** START **

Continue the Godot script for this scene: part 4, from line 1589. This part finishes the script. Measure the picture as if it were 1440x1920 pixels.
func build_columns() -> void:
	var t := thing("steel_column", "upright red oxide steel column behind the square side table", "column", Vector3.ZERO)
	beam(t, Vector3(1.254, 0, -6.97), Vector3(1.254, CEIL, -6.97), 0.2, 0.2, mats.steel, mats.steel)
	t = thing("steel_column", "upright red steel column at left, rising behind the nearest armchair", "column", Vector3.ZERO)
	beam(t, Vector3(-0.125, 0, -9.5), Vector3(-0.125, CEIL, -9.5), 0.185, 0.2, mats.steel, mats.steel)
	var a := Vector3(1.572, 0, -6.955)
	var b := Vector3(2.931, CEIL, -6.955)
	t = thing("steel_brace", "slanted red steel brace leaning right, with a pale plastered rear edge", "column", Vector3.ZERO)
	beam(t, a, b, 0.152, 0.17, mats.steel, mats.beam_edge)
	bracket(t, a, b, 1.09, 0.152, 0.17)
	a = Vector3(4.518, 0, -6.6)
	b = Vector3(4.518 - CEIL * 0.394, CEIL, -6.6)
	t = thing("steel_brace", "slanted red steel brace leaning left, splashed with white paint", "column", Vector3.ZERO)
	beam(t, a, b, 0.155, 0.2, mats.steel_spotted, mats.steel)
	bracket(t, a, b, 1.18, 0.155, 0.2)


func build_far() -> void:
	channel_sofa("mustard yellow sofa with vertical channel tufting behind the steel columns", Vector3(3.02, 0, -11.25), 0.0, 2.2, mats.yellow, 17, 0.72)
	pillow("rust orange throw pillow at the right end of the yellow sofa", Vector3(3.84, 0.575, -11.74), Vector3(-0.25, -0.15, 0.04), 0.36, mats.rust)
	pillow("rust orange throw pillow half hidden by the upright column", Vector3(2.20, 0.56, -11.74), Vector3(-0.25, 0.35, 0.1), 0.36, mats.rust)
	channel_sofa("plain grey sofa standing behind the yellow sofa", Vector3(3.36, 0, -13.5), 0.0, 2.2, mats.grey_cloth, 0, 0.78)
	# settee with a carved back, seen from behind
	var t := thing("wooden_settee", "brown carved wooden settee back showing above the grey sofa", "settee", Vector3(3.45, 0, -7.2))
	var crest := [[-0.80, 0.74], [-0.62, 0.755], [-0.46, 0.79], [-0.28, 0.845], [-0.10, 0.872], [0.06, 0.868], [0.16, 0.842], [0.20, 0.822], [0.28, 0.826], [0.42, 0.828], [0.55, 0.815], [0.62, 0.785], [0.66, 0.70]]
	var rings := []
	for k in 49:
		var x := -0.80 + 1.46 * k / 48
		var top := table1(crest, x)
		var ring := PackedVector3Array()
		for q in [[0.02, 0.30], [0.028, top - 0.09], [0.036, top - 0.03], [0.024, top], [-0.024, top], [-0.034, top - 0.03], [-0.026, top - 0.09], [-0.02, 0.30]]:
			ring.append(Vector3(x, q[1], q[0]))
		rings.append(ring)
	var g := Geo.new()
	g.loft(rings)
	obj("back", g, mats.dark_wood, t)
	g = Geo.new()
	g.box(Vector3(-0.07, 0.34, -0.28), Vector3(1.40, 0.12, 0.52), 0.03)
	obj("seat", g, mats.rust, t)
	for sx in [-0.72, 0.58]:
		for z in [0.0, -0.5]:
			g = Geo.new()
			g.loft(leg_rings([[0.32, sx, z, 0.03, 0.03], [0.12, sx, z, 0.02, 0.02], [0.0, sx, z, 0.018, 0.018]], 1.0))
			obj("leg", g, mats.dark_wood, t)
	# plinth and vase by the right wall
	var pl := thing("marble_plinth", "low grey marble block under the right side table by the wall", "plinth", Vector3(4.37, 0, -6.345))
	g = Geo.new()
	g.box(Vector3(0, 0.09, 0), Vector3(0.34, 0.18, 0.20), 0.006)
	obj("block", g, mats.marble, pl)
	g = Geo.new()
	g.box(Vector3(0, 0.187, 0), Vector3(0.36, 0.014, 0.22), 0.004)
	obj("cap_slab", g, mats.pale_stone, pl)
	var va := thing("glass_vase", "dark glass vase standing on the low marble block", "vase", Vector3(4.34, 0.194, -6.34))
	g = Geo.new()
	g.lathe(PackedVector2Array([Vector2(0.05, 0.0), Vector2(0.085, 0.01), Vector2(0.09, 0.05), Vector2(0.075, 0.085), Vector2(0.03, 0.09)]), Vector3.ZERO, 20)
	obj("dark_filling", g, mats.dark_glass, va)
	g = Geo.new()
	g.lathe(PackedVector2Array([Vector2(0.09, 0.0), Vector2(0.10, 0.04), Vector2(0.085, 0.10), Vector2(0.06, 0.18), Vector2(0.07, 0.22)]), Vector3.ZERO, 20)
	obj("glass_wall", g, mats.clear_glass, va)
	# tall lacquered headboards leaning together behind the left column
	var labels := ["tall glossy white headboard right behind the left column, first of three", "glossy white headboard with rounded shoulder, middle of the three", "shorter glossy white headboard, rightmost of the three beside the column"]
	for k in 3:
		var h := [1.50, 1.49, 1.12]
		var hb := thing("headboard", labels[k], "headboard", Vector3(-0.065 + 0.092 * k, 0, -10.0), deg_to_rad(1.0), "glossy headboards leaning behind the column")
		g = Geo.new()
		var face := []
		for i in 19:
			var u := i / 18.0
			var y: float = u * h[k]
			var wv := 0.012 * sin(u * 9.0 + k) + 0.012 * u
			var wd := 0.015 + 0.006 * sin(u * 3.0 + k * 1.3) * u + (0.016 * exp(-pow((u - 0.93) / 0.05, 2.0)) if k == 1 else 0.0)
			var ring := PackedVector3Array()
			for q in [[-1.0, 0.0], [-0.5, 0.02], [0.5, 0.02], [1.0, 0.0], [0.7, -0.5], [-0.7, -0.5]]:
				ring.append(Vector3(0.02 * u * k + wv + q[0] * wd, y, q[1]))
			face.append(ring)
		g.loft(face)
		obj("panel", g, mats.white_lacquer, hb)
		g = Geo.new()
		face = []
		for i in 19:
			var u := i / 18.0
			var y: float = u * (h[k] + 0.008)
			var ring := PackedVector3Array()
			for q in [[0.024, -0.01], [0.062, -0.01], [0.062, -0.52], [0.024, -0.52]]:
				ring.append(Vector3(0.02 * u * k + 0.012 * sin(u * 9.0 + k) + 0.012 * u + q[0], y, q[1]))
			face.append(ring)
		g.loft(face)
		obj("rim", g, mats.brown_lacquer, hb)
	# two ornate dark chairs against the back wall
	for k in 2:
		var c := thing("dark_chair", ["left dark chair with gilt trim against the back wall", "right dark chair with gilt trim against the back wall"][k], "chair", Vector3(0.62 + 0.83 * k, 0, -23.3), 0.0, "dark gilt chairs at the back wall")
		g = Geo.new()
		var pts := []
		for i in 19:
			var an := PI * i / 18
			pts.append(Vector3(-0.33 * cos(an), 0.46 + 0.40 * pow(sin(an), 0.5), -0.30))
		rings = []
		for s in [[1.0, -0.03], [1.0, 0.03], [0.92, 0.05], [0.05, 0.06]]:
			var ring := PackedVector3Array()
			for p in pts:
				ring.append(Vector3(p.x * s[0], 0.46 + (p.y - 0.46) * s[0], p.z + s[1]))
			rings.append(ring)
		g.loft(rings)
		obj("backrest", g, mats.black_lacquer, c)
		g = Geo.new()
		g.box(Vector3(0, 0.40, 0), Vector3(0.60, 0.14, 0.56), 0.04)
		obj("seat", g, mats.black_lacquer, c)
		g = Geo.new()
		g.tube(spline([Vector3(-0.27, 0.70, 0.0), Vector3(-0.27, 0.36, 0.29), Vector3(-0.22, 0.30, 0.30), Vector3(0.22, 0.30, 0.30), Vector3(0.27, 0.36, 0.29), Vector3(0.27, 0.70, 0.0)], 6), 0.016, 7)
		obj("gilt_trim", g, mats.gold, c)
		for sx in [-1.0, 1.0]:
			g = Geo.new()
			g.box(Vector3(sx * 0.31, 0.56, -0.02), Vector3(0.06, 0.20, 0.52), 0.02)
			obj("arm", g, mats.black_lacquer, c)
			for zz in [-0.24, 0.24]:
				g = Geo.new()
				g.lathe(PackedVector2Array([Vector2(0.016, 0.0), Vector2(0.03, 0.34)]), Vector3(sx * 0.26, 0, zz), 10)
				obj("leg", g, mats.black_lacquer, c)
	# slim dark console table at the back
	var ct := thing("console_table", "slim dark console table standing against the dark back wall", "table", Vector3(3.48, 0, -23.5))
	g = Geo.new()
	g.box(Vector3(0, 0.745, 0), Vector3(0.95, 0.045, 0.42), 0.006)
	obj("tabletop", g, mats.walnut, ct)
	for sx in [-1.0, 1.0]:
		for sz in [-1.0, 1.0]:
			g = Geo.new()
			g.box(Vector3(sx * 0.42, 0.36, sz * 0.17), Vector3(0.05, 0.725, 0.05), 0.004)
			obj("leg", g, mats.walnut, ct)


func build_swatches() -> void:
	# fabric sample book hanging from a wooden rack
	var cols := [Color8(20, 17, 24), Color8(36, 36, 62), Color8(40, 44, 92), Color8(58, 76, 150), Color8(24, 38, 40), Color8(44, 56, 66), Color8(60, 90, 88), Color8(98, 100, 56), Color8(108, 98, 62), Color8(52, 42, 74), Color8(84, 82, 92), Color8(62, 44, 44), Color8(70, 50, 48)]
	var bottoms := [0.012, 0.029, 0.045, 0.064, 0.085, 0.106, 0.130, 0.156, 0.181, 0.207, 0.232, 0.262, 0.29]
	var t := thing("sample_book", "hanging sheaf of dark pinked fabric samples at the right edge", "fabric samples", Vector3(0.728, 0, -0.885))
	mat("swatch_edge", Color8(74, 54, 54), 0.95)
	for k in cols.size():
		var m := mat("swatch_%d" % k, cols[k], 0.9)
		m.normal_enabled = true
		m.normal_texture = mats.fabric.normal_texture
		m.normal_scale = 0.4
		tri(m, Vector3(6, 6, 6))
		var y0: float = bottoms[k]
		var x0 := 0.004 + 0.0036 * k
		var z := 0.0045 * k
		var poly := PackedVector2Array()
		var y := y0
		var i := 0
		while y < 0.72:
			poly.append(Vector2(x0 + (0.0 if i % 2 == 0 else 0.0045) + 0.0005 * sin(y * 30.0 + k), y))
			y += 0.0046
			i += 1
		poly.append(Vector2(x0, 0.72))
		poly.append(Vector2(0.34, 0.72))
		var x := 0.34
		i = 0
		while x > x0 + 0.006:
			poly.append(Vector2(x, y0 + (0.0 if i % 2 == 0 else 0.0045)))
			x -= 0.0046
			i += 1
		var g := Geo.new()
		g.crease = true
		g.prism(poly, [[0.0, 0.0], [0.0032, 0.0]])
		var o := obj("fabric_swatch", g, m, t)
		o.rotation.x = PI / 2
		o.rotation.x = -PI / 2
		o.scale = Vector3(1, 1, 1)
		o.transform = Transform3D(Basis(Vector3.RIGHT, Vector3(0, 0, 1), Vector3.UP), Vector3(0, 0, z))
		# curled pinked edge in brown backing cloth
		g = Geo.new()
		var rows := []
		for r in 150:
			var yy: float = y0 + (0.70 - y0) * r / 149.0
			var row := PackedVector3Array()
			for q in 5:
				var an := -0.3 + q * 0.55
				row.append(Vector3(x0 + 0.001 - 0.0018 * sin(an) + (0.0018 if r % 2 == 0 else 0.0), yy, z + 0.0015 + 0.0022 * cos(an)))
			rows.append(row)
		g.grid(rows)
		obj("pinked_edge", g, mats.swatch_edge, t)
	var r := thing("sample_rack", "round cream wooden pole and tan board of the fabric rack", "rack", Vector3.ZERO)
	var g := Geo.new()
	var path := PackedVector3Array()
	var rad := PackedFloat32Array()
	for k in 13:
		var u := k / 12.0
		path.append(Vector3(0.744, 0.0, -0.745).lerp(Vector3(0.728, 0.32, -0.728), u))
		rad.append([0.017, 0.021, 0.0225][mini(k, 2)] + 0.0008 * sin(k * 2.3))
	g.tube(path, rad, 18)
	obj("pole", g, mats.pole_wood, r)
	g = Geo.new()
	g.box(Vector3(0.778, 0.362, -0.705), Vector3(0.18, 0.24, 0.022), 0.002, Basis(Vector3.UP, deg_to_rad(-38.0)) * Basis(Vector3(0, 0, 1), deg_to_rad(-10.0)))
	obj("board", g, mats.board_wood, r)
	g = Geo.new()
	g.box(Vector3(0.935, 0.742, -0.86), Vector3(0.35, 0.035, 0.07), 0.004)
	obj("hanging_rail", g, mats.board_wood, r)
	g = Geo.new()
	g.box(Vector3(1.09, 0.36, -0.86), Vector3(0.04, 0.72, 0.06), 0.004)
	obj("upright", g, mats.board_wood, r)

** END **

_EXERCISE GOAL_. Search the preceding listing for the word "from" and pull out every line that holds it.

_OUTPUT OF THE EXERCISE_.
Continue the Godot script for this scene: part 4, from line 1589. This part finishes the script. Measure the picture as if it were 1440x1920 pixels.
	# settee with a carved back, seen from behind
	# fabric sample book hanging from a wooden rack